** Begin Extracted data **

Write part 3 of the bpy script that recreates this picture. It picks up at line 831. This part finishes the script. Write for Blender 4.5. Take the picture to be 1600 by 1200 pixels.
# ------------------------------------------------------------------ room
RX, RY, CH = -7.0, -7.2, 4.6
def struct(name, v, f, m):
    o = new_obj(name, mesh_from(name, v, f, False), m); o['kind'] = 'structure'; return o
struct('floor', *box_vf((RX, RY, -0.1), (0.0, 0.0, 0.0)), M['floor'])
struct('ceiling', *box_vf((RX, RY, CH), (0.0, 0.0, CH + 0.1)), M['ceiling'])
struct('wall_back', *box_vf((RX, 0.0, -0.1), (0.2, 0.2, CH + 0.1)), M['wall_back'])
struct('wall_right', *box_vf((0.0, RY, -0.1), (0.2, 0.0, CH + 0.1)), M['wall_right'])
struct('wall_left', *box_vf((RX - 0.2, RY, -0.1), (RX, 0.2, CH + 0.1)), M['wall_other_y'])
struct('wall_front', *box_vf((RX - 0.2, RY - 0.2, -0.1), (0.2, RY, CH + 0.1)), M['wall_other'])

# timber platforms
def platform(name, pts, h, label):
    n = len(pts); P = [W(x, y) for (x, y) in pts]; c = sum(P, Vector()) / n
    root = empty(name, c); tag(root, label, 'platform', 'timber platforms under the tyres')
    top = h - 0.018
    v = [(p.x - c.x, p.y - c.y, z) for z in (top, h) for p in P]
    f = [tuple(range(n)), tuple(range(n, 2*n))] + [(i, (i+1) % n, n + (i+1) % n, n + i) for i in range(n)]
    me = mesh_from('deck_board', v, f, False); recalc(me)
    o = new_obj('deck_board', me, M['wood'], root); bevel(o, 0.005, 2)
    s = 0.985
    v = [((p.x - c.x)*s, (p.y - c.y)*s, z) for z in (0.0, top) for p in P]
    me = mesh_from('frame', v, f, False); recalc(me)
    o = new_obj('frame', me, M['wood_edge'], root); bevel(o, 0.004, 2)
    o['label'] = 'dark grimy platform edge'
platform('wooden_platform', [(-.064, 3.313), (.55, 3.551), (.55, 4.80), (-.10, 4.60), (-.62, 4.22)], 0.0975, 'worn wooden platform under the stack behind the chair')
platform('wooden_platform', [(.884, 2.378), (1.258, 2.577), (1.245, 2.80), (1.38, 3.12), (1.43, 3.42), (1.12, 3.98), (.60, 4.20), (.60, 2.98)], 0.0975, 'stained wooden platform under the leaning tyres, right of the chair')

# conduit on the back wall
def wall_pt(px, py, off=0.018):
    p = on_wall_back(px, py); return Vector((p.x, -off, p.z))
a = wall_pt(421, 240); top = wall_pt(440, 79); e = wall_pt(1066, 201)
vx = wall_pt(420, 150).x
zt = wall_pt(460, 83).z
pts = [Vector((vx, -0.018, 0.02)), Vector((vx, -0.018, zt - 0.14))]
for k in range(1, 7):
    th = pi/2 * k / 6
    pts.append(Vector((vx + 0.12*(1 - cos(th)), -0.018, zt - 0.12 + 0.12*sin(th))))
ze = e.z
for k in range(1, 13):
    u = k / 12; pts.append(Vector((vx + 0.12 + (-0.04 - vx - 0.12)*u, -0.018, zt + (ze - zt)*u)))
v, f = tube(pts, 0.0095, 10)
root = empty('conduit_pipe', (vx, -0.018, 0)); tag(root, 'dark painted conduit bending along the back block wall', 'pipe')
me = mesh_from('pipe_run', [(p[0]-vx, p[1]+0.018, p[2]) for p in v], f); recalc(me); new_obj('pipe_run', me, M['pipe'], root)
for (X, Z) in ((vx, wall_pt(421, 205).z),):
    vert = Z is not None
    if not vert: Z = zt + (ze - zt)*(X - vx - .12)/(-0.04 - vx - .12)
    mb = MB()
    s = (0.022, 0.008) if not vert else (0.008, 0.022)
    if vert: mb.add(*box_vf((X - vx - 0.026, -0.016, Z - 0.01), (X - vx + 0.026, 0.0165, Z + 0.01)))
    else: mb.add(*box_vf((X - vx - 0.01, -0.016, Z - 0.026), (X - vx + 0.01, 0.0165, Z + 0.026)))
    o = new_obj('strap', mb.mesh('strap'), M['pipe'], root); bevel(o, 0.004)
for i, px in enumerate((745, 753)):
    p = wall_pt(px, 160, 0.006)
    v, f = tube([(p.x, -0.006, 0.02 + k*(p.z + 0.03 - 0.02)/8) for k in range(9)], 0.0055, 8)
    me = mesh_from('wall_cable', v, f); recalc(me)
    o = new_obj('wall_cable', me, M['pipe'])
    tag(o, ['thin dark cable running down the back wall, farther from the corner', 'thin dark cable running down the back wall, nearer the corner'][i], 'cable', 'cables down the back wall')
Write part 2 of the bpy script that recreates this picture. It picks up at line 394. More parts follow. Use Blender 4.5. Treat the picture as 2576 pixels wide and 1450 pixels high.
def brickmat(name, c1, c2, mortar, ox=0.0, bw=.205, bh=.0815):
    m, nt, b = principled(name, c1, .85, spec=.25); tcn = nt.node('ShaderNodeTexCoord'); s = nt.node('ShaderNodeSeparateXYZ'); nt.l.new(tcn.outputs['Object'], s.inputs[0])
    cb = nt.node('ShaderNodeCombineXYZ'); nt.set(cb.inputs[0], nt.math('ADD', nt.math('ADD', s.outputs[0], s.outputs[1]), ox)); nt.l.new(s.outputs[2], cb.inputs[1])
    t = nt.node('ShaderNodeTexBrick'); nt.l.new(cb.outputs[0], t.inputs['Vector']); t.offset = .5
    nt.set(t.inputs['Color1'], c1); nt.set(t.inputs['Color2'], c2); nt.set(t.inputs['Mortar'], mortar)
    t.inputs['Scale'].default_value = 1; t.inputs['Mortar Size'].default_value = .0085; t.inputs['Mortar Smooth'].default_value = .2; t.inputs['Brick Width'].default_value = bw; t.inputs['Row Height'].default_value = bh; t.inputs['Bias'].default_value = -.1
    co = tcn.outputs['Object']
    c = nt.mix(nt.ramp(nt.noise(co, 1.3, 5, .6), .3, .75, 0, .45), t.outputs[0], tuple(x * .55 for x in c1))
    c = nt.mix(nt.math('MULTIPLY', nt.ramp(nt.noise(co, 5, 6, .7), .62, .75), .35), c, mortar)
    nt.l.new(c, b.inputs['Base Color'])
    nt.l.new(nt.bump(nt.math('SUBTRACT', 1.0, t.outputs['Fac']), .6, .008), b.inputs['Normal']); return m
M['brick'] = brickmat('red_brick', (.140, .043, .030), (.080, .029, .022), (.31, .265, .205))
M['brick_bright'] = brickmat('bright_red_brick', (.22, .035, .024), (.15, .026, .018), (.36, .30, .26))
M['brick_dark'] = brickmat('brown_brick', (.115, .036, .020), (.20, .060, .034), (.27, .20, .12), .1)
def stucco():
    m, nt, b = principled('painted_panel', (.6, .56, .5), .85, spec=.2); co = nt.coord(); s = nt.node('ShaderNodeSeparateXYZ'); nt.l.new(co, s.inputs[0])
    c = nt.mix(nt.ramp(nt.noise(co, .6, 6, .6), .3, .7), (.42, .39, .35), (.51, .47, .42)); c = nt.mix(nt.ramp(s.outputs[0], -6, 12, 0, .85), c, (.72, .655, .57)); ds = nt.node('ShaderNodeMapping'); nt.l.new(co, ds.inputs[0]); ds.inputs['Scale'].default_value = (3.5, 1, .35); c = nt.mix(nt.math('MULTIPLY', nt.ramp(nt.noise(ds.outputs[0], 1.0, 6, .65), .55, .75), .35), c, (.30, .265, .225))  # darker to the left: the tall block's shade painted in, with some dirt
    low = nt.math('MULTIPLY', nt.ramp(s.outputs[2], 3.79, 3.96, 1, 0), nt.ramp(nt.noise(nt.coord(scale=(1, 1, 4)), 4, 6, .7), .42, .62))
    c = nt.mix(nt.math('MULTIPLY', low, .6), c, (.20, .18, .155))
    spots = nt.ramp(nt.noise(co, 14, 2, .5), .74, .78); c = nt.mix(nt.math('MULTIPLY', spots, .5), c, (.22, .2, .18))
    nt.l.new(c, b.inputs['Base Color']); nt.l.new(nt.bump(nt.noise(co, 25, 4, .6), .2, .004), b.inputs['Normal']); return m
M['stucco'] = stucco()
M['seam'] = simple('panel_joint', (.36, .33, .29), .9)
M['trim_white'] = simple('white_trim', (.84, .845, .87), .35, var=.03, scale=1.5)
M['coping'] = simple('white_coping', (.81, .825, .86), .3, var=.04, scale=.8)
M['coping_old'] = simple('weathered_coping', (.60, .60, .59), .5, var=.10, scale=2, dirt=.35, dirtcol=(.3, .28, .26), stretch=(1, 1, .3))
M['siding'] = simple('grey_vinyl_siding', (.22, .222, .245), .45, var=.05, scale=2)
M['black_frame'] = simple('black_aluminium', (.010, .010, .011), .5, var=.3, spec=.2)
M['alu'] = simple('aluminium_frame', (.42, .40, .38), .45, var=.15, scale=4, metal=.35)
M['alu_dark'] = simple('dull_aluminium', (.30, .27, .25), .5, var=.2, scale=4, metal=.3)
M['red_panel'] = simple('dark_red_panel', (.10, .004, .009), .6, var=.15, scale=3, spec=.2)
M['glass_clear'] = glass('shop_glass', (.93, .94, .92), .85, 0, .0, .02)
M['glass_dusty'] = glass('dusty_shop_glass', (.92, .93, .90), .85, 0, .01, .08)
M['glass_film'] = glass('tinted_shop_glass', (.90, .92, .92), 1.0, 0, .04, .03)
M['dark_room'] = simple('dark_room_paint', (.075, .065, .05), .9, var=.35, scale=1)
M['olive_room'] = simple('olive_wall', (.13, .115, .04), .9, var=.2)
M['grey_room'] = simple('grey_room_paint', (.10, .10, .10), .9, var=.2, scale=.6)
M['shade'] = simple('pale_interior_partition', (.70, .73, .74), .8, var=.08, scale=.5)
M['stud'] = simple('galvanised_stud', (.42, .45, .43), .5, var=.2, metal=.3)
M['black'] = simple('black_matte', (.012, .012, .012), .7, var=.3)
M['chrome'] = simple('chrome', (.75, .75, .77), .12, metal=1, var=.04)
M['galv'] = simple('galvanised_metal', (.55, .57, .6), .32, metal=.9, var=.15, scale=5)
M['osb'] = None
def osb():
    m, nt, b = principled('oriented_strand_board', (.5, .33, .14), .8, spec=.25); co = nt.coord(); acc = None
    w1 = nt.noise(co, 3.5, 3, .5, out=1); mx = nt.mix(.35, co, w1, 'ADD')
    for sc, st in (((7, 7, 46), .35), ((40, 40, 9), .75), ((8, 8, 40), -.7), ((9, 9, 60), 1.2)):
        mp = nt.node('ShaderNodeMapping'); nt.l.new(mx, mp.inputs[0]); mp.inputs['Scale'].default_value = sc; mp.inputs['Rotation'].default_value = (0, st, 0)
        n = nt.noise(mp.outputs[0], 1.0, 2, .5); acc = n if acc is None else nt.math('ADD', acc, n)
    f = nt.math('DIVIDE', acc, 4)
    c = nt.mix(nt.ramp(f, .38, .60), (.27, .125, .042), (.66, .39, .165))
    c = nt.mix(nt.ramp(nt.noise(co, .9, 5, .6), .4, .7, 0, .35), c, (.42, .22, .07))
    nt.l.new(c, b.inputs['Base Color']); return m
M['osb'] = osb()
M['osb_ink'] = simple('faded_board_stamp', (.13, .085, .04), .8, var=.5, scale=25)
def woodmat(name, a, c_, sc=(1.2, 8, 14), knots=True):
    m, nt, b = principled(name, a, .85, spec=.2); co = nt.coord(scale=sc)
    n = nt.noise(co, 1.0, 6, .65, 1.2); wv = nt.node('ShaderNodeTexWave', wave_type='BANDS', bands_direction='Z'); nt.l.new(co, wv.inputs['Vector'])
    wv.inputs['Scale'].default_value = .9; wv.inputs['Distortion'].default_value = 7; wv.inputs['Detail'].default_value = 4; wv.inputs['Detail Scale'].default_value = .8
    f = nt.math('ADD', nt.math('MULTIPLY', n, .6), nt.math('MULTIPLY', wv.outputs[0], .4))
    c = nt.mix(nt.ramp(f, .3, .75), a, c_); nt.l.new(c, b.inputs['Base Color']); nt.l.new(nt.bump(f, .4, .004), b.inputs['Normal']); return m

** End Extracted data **

Written task:
Please give an exact restatement of only the lines from the beginning of the material above to the line with "struct('wall_front', *box_vf((RX - 0.2, RY", inclusive.

Written reply:
Write part 3 of the bpy script that recreates this picture. It picks up at line 831. This part finishes the script. Write for Blender 4.5. Take the picture to be 1600 by 1200 pixels.
# ------------------------------------------------------------------ room
RX, RY, CH = -7.0, -7.2, 4.6
def struct(name, v, f, m):
    o = new_obj(name, mesh_from(name, v, f, False), m); o['kind'] = 'structure'; return o
struct('floor', *box_vf((RX, RY, -0.1), (0.0, 0.0, 0.0)), M['floor'])
struct('ceiling', *box_vf((RX, RY, CH), (0.0, 0.0, CH + 0.1)), M['ceiling'])
struct('wall_back', *box_vf((RX, 0.0, -0.1), (0.2, 0.2, CH + 0.1)), M['wall_back'])
struct('wall_right', *box_vf((0.0, RY, -0.1), (0.2, 0.0, CH + 0.1)), M['wall_right'])
struct('wall_left', *box_vf((RX - 0.2, RY, -0.1), (RX, 0.2, CH + 0.1)), M['wall_other_y'])
struct('wall_front', *box_vf((RX - 0.2, RY - 0.2, -0.1), (0.2, RY, CH + 0.1)), M['wall_other'])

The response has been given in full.